A nova capital foi erguida com outra característica muito particular e determinante para a proliferação dos automóveis. Brasília é dividida em áreas residenciais e comerciais, algo que afasta a possibilidade de muitas pessoas morando próximo dos respectivos locais de trabalho. Apenas uma ínfima parcela da população obtém esse conforto.
Até agora, as políticas apresentadas para estancar esse agravamento da mobilidade surtiram poucos efeitos. De olho nisso, o governo do Distrito Federal anuncia investimentos de 4,8 bilhões de reais nos próximos quinze anos para obras no setor. Pelos planos do GDF, esse dinheiro seria usado, por exemplo, na melhoria e no aumento da frota de ônibus, reorganização das linhas, expansão do metrô, criação do Veículo Leve sobre Trilhos (VLT) e construção de mais uma ponte no Lago Norte.

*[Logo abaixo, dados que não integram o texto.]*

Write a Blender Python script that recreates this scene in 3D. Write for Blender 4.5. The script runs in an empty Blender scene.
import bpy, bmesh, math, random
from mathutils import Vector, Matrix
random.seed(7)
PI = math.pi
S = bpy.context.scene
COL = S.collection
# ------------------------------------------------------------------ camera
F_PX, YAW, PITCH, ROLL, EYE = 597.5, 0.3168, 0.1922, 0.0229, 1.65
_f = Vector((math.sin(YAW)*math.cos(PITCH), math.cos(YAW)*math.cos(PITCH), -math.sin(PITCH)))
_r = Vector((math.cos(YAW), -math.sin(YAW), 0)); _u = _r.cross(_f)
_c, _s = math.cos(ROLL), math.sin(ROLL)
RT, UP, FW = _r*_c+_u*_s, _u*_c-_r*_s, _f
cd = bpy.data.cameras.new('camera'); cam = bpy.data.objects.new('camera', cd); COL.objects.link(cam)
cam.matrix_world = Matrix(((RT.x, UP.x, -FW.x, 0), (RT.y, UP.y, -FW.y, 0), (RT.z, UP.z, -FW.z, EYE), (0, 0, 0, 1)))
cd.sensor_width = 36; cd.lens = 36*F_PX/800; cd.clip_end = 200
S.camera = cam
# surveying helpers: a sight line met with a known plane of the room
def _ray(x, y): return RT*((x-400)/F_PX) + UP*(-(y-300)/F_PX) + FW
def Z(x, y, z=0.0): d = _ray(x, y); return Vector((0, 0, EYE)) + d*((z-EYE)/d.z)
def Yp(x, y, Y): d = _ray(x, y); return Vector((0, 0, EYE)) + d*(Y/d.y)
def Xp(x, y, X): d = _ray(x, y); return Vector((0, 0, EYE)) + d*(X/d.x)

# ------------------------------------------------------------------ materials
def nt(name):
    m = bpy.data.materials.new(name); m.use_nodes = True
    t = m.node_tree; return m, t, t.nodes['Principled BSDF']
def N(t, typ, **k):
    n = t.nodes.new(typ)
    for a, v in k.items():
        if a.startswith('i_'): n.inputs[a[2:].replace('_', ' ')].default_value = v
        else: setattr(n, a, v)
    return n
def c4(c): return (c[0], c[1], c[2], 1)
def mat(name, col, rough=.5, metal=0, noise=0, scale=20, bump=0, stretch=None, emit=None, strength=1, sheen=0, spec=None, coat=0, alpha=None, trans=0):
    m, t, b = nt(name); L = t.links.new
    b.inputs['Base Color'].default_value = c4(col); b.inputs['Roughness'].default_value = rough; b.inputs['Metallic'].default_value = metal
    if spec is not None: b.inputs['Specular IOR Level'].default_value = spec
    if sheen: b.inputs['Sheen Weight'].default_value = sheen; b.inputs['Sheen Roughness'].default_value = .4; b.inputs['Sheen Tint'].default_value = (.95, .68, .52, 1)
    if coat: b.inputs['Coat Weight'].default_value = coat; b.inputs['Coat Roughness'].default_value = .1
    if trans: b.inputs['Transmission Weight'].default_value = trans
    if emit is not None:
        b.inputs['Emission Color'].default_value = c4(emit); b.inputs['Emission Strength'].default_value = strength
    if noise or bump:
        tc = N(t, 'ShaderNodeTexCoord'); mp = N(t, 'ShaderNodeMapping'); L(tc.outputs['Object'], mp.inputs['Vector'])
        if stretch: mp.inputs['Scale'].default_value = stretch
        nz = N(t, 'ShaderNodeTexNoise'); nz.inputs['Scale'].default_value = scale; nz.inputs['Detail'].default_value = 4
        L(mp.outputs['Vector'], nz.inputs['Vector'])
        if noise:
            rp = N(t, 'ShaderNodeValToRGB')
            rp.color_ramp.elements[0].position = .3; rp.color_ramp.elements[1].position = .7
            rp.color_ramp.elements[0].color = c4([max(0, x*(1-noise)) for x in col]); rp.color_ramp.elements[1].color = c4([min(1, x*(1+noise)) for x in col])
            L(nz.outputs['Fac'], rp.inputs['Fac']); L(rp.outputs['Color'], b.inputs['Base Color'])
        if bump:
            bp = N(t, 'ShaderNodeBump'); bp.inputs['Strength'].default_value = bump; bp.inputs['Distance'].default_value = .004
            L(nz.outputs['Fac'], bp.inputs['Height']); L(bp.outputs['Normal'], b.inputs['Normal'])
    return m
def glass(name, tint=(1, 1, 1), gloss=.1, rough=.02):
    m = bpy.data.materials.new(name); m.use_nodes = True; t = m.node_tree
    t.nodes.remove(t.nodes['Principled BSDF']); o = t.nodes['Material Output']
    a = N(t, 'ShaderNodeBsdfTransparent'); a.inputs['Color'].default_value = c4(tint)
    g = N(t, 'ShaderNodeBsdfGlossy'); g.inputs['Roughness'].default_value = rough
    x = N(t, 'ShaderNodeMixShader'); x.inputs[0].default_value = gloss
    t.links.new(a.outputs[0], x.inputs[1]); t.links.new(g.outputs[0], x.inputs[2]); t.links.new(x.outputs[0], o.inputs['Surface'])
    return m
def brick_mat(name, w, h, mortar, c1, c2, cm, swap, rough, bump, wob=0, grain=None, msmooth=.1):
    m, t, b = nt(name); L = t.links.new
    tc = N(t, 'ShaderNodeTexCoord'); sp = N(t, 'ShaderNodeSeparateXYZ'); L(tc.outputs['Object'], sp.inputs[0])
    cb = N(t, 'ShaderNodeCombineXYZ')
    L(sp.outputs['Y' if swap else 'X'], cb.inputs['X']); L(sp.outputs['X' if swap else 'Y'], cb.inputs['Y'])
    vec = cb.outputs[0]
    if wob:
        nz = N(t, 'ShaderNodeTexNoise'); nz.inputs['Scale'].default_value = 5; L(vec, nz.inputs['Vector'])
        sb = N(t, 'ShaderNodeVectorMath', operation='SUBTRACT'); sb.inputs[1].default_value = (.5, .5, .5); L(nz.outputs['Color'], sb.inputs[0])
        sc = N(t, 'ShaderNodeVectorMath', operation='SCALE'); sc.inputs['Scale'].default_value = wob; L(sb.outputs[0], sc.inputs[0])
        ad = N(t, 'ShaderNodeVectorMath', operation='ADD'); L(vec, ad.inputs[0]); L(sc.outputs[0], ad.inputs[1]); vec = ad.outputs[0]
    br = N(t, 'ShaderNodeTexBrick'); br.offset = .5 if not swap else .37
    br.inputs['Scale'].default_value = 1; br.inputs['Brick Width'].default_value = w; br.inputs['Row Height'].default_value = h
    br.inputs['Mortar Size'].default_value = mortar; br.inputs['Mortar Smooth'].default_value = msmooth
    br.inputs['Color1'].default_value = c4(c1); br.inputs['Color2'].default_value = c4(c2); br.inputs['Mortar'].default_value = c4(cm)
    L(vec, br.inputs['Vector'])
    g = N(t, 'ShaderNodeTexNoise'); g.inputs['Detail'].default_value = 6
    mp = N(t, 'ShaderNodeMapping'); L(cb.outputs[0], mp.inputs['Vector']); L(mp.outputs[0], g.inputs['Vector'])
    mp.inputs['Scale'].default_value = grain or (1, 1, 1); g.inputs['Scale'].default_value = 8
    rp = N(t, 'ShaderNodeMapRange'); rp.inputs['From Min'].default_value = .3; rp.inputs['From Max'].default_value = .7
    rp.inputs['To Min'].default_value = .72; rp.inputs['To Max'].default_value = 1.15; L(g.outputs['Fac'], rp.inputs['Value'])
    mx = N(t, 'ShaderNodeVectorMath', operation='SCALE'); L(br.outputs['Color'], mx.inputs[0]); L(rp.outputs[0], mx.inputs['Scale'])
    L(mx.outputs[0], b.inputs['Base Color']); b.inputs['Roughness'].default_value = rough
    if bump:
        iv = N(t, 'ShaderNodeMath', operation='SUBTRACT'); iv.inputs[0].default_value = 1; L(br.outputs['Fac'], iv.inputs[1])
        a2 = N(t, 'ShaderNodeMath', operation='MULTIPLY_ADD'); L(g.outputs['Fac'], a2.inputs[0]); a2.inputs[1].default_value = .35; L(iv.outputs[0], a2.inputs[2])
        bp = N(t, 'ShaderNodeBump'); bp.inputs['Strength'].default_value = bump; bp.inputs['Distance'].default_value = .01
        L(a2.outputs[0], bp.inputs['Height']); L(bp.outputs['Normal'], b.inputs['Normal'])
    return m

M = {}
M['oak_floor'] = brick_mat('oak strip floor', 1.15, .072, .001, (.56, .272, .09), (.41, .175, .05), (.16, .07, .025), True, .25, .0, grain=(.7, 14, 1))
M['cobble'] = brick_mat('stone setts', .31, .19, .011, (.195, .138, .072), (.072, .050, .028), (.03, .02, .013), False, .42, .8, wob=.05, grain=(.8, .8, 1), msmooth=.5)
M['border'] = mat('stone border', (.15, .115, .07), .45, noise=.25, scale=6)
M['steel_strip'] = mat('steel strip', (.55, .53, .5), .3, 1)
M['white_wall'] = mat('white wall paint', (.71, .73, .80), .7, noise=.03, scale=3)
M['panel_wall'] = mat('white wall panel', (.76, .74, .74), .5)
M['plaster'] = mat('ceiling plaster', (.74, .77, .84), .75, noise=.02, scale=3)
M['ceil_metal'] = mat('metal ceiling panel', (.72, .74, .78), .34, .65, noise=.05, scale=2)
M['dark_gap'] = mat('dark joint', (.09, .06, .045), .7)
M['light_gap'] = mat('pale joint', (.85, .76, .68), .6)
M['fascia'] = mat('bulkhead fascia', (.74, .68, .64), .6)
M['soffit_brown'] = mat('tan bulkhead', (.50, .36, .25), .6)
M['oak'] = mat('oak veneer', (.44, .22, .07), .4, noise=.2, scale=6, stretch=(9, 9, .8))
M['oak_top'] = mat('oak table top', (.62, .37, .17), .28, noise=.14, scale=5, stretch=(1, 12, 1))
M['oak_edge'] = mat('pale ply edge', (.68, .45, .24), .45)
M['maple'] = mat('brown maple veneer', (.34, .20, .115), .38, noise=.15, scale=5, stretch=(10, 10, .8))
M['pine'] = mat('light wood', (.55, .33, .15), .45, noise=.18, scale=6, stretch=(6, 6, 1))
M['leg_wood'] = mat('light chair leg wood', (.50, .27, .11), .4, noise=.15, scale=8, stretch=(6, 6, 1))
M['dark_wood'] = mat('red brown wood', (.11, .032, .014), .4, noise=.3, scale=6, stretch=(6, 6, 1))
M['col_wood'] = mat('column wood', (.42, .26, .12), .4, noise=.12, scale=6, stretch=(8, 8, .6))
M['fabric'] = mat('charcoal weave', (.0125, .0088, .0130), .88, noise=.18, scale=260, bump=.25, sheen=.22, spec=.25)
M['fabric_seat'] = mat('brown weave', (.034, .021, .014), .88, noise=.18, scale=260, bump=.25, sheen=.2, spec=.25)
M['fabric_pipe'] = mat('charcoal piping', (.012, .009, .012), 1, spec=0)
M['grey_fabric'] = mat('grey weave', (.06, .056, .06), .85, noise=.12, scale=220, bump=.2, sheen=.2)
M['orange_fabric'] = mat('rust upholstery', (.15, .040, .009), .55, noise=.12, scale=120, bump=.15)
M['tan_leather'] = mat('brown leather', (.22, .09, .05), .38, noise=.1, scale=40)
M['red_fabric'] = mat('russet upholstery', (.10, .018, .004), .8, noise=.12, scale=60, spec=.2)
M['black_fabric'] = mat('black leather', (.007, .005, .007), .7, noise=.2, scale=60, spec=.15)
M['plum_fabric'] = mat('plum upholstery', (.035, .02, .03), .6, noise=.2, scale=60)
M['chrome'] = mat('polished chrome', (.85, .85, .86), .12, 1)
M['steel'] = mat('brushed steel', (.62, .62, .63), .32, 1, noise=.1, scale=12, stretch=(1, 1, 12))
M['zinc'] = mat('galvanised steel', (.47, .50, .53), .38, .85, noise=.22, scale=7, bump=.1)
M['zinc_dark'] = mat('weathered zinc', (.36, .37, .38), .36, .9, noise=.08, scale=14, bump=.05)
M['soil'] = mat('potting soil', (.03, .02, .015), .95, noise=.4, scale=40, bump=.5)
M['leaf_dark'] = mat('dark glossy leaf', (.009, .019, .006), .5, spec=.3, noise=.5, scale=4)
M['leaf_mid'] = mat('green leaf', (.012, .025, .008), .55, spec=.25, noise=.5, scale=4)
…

Caso essas providências saiam de fato do papel, pode-se imaginar um futuro mais confortável e com menos desperdício de tempo para os brasilienses. Medidas paliativas, como o rodízio de veículos adotado em São Paulo, estão, por enquanto, descartadas. "Se fizermos isso, estou seguro de que muitos brasilienses vão comprar mais um veículo", acredita o secretário de Transportes do GDF, José Walter Vazquez Filho, prevendo um desfecho que, sem dúvida, só vai piorar nossa volta para casa.
Foto: Joédson Alves
Sandra Sathie: para fugir dos engarrafamentos, matriculou-se em uma academia e perdeu 12 quilos
Rush de alto impacto
Durante quatro anos, a rotina da engenheira civil Sandra Sathie, de 27 anos, foi a mesma: saía do trabalho às 18 horas no início da L2 Norte e encarava um trânsito de cinquenta minutos até o Lago Norte. Chegava em casa exausta e de mau humor, e logo se deitava para dormir. "Dirigir naquele fluxo intenso de carros me esgotava física e mentalmente. Não tinha ânimo para fazer nada após o expediente", conta. Em janeiro, para tentar fugir do horário de pico e criar uma rotina mais saudável, Sandra se matriculou numa academia no Sudoeste. Ficou animada, pois o local era novo e cheio de opções para fazer exercícios físicos. Passou então a frequentá-la todos os dias após o expediente, entre 18 e 20 horas. Lá, faz musculação com o acompanhamento de um personal trainer e aula de boxe, além de exercícios aeróbicos. Os novos hábitos adquiridos lhe renderam uma guinada na vida. Dez meses com essa rotina resultaram em uma vida social bem mais intensa. Fez mais amizades e diz que ganhou disposição para encontrar sua turma depois da malhação. "Mudou até meu ânimo no trabalho. Eu me sinto mais animada para realizar as tarefas do dia a dia. Também ficava muito gripada e agora não tiro mais nenhum dia de atestado", afirma a engenheira, que emagreceu 12 quilos. "Minha rotina já está adaptada e pretendo levá-la dessa forma para o resto da vida", promete. "Não volto a enfrentar trânsito nunca mais."